Burundi : Saisie controversée de biens d'opposants
Justice

PANA17 mai 2019

Bujumbura, Burundi, - Des biens meubles et immeubles appartenant à une trentaine d’auteurs présumés du mouvement insurrectionnel contre le troisième mandat présidentiel de 2015, jugé « anticonstitutionnel », et la tentative de putsch militaire manqué qui a suivi, ont été saisis, sur ordre du président de la Cour suprême, François Nkezabahizi, a-t-on appris, jeudi, de source judiciaire à Bujumbura.

D’après le Porte-parole de la Cour suprême et du Parquet général de la République, Mme Agnès Bangiricenge, les biens saisis seront versés dans le patrimoine de l’Etat burundais.

Le ministère burundais de l’Equipement est appelé à prendre « toutes les dispositions nécessaires » pour éviter que ces biens ne se détériorent et qu’ils soient exploités par l’Etat, « dans l’intérêt général », en attendant la suite du dossier, selon la même source.

Le président du Conseil national pour la défense de l'Etat de droit et l'accord inter-burundais d'août 2000, à Arusha, en Tanzanie, sur la paix et la réconciliation (CNARED, principale plateforme de l'opposition intérieure et en exil), Jean Minani, fait partie des leaders politiques dont les biens ont été saisis.

"La décision ne repose sur aucun fondement légal et sera levée tôt ou tard", a-t-il estimé.

Il s’agit d’un énième développement dans ce dossier répressif qui a déjà valu la prison à vie à une vingtaine de hauts gradés de l’armée et de la police nationale pour avoir orchestré la tentative de putsch manqué.

Des mandats d’arrêt internationaux ont été également émis contre une trentaine d’autres leaders politiques de l’opposition et des responsables de la société civile en exil.

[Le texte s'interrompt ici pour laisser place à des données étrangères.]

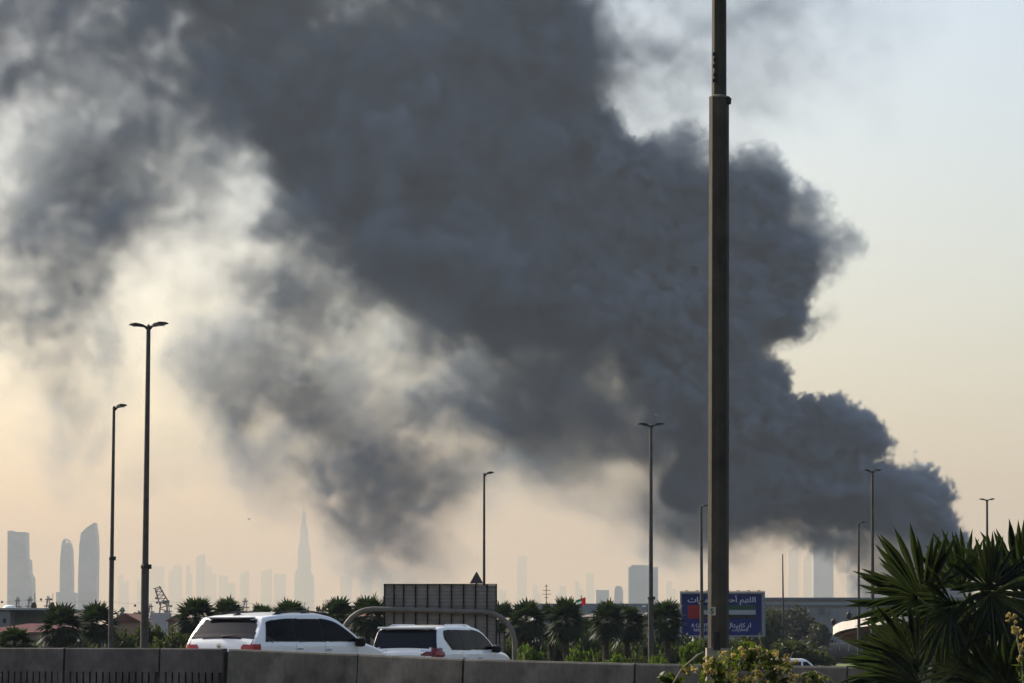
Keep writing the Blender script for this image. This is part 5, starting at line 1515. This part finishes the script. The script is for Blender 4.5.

Par ailleurs, une commission d’enquête judiciaire a déjà rendu un rapport provisoire, faisant état de plus de 51 milliards de francs burundais (plus de 28,3 millions de dollars américains) de dommages pour l’Etat et les tiers.

La justice internationale s’est également mobilisée face à la tournure dangereuse des événements de 2015 au Burundi.

Ainsi, la Cour pénale internationale (CPI) a ouvert des enquêtes sur de présumés crimes de génocide, de guerre et contre l’humanité à charge de l’Etat burundais, dans sa tentative de venir à bout du mouvement insurrectionnel.

Le pouvoir burundais, de son côté, a décidé de se retirer unilatéralement de cette juridiction internationale "à la solde de l'impérialisme", dès l’entame des enquêtes aujourd’hui au point mort.

L'Union européenne (UE) et les Etats Unis d'Amérique, quant à eux, ont décidé des sanctions ciblées contre cinq hauts responsables de l'appareil sécuritaire burundais pour leur rôle présumé dans la répression du mouvement insurrectionnel de 2015.

Les sanctions leur privent de visas et de comptes bancaires dans l'espace Schengen et sur le territoire américain, ce qui a été assimilé à Bujumbura, à une violation de la souveraineté d'un pays indépendant.

Le dossier judiciaire rebondit à une année de nouvelles échéances électorales pendant que persiste le contentieux électoral de 2015.

Les nouvelles mesures portant saisies des biens des principaux acteurs politiques de l’opposition ne participent pas à décrisper l’atmosphère à l’approche de nouvelles élections générales au Burundi, de l’avis des analystes à Bujumbura.